Computer generated images of traffic signs

Three sub-images of a traffic sign as viewed by computer vision. The first sub-image is the original observed by the machine through a typical camera. The second and third sub-images are qualitative results from two different algorithms illustrating what is important to the machine about the traffic sign.

Machines have the ability to tell humans why they made a decision based on how they prioritize features of what they see. That’s the take-away from a paper Mizzou Engineers have had accepted to an international conference this summer.

Charlie Veal, a PhD student in computer science, will present the work on evolutionary and neural attention at the Congress on Evolutionary Computation in June. The event, under the umbrella of the Institute of Electrical and Electronics Engineers (IEEE), will be hosted virtually from Poland.

Portrait: Charlie Veal

Charlie Veal

In the paper, Veal and co-authors analyzed and compared algorithms and techniques used to explain the decisions behind neural networks — artificial intelligence systems that learn when provided new information.

“This paper establishes criteria for visually explaining computer vision algorithms,” Veal said. “We performed a comparative analysis between neural and evolutionary algorithms and determined which are useful to improve AI transparency and performance.”

Why it Matters

The “why” behind a machine’s decision matters as artificial intelligence becomes more mainstream in technologies such as self-driving cars. If humans are to trust an autonomous vehicle on the road, we need to be assured that the car can make quick decisions based on what it deems important — such as recognizing a person and stopping when a pedestrian walks in front of it.

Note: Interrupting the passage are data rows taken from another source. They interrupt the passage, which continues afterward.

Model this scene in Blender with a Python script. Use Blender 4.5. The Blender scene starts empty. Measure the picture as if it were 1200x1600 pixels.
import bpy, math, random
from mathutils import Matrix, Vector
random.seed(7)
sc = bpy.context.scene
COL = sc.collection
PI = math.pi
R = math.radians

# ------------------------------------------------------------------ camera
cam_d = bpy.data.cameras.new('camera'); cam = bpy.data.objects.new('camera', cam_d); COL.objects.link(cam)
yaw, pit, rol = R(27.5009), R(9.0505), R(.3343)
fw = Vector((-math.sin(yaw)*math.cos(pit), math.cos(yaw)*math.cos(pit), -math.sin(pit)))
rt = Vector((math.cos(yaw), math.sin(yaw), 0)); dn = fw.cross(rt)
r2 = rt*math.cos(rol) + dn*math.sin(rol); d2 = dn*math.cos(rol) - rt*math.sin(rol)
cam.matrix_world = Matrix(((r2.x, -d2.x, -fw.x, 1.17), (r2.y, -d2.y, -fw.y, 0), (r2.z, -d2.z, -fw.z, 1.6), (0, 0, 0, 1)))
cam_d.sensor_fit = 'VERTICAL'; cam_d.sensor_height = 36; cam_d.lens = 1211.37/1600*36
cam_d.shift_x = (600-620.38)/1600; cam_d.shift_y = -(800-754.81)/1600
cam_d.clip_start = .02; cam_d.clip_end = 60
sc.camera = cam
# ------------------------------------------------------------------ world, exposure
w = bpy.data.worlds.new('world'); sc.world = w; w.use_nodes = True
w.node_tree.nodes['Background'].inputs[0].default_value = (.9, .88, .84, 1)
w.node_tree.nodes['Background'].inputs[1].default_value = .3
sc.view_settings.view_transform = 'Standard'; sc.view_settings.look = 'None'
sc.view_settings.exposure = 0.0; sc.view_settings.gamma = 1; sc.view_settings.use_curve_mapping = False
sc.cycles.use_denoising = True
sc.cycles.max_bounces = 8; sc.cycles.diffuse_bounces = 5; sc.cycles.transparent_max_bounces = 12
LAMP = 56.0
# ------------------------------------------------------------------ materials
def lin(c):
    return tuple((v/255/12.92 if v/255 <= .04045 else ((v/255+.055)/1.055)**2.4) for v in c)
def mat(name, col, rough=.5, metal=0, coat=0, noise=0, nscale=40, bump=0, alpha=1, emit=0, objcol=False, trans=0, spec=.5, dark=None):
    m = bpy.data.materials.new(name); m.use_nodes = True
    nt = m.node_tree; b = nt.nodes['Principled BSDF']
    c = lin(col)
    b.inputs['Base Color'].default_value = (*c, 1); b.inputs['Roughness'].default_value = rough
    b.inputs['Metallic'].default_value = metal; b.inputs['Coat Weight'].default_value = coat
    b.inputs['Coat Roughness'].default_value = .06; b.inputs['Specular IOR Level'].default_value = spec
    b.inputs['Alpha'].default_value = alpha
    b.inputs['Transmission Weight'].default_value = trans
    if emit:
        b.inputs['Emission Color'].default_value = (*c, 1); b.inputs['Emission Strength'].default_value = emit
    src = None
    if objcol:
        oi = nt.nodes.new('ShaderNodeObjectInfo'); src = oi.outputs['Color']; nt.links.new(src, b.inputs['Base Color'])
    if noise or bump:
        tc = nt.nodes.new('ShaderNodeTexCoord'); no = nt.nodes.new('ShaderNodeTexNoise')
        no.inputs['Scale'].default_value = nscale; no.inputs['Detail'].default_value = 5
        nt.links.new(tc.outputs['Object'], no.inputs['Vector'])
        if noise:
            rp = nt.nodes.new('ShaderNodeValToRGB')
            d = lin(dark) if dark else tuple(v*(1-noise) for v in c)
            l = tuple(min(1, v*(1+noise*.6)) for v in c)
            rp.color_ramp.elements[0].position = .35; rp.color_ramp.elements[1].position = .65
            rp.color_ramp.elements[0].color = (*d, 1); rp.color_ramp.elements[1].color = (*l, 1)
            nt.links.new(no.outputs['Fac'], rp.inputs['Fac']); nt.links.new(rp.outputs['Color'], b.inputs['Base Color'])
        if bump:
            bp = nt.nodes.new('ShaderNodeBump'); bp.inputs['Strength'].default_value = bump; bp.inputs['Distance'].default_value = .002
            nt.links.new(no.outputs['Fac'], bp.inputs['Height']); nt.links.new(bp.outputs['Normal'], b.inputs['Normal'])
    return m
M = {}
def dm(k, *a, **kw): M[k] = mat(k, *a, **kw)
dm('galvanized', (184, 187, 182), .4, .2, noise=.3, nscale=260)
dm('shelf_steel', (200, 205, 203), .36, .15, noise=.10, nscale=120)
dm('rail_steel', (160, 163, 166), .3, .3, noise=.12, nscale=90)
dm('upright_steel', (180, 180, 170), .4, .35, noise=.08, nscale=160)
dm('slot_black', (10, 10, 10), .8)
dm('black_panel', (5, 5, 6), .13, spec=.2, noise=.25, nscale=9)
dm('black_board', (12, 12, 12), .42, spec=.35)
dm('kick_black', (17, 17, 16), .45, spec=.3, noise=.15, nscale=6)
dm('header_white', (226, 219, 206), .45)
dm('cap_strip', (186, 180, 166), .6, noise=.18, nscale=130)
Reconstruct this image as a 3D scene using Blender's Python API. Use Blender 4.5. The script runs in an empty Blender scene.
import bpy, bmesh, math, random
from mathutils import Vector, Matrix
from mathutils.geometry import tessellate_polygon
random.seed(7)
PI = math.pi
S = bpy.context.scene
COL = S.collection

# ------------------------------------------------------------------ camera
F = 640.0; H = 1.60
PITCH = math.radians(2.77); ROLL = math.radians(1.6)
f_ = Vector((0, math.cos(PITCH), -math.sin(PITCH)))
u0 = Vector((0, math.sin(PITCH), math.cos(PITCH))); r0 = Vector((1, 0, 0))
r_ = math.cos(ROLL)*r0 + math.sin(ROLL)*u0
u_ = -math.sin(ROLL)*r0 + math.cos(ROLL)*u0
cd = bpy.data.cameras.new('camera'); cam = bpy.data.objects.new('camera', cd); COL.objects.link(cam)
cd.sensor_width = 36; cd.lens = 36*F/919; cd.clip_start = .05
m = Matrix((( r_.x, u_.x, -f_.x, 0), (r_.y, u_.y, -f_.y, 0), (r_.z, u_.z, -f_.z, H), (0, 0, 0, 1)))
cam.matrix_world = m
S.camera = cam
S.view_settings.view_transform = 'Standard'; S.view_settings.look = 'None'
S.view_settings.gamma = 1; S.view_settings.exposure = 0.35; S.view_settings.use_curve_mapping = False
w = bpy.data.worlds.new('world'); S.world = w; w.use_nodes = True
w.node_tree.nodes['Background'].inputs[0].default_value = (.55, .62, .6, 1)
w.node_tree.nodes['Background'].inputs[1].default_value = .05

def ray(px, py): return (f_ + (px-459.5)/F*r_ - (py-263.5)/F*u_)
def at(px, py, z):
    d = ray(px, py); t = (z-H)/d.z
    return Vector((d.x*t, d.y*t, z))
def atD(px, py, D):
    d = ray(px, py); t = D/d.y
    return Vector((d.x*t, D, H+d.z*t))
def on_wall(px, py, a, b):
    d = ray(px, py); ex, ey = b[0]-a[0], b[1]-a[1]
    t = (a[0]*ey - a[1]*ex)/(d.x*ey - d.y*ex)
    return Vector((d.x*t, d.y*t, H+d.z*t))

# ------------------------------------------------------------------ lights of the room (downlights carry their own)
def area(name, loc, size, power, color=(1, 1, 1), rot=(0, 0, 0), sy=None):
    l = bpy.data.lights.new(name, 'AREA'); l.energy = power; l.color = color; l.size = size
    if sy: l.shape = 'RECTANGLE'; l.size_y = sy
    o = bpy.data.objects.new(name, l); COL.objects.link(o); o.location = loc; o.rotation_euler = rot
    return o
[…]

There are different ways a machine can describe how it makes decisions. In this case, Veal’s team used imagery.

These images, or so-called attention maps, show researchers exactly what a machine sees, highlighting features it deems important.

In the case of a self-driving vehicle, the car’s vision system might detect and prioritize the shape of a traffic sign, but not the content on the sign. That means in some cases, the computer’s cameras aren’t picking up on important information such as speed limit numbers or directional graphics.

“If I want to make a computer  vision system better, I need to see what features the machine is looking at that make it succeed or fail,” said Derek Anderson, associate professor of electrical engineering and computer science and a co-author of the paper. “Or, if there are objects I want it to recognize, I need to provide more examples so the machine knows what features are important.”

By knowing what additional information to provide the machine, developers can improve decision-making processes.

“If we can understand the best way to quantitatively express what a machine finds important about a specific problem, that’s explainability and then we can know how to best use these systems,” Veal said. “A machine needs a way to explain back to humans or express why its decisions are meaningful and why we can trust it.”

Co-authors on the paper include Scott Kovaleski, professor of electrical engineering and computer science; Marshall Lindsay, a PhD student; and Stanton Price with the U.S. Army Engineer Research and Development Center (ERDC).